Półtora roku temu myśliwi przegrali z kretesem. Ustawa o prawie łowieckim pozbawiła ich wielu przywilejów. Zabraniała między innymi udziału dzieci w polowaniach.
- Samo zabijanie na polowaniu jest naprawdę cząsteczką, niewielką cząsteczką całych przygotowań, tropienia, poznawania przyrody i tego nie można dzieciom zabrać - mówił w 2018 roku Dariusz Dudkiewicz, ówczesny przewodniczący Tymczasowego Komitetu Protestu Myśliwych.
Teraz myśliwi stawiają na swoim. - Parlament w ustawie wprowadził zakaz udziału nieletnich do 18 roku życia w polowaniach. Myśliwym się to nie spodobało. Wywarli presje na ministra Kowalczyka, ministra środowiska, aby rozporządzeniem otworzył tylne drzwi, aby dzieci mogły uczestniczyć. To rozporządzenie zmienia przepisy ustawy - podkreśla Paweł Suski, przewodniczący Parlamentarnego Zespołu Przyjaciół Zwierząt.
Zgodnie z przepisami ustawy o prawie łowieckim polowanie zaczyna się się od momentu odprawy. Rozporządzenie podpisane przez ministra Kowalczyka pomija wszystkie przygotowania do oddania strzałów i stwierdza, że "polowanie uważa się za rozpoczęte z chwilą zajęcia pierwszego stanowiska przez myśliwego podczas rozprowadzania myśliwych przed pierwszym pędzeniem".
- Dzieci będą mogły - uczestnicząc w zbiórce myśliwych na początku polowania - słyszeć o tym, jakie gatunki zwierząt zostaną zabite, w jakiej ilości zostaną zabite te zwierzęta, będą mogły z myśliwymi pojechać w las do momentu ich rozstawiania się - podkreśla Tomasz Zdrojewski z Koalicji "Niech Żyją!".

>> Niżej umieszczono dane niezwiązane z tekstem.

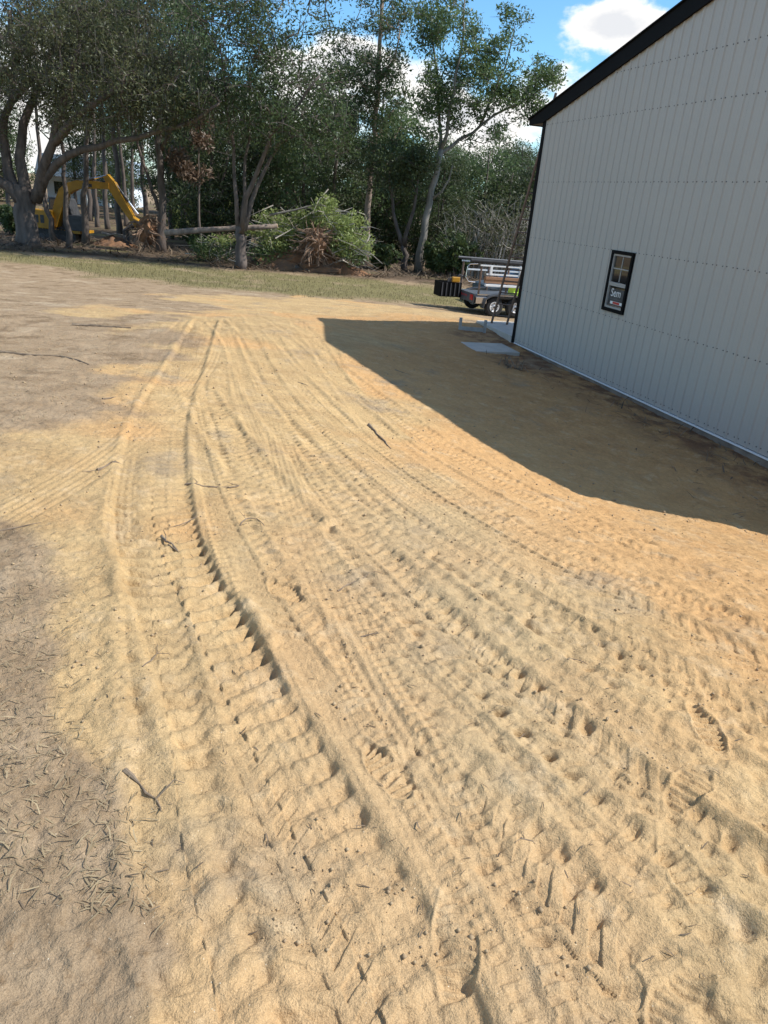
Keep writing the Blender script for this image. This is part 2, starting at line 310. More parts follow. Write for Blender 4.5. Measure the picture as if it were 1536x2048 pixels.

Zmiana, która wyjaśni niejasności?
Po rozpoczęciu polowania dzieci będą mogły poczekać na przerwę, która - zgodnie z rozporządzeniem - nie jest polowaniem.
- W tejże przerwie myśliwi będą mogli dowolnie robić wszystko. W tym właśnie wprowadzić nieletnich na polowanie - mówi Paweł Suski.
- (Dzieci - przyp. red.) będą mogły obserwować, doświadczać sytuacji dobijania zwierząt, do których bardzo często dochodzi w czasie polowań zbiorowych - dodaje Tomasz Zdrojewski.
Wiceminister środowiska tłumaczy, że w rozporządzeniu, w którym mówi się także o polowaniu na ptaki, chodzi o walkę z afrykańskim pomorem świń, a nie o wprowadzenie dzieci na polowania.
- Nie ingerowaliśmy w ogóle w zapisy dotyczące udziału dzieci w polowaniu, wiec też dziwę się, że to jest kolportowane jako jakakolwiek zmiana - podkreśla Małgorzata Golińska, wiceminister środowiska.
Sami myśliwi rozporządzenie opisywali jako "zmianę w polowaniach zbiorowych", która "wyjaśni niejasności związane z obecnością dzieci".
Co roku w Polsce odbywa się około 50 tysięcy polowań zbiorowych.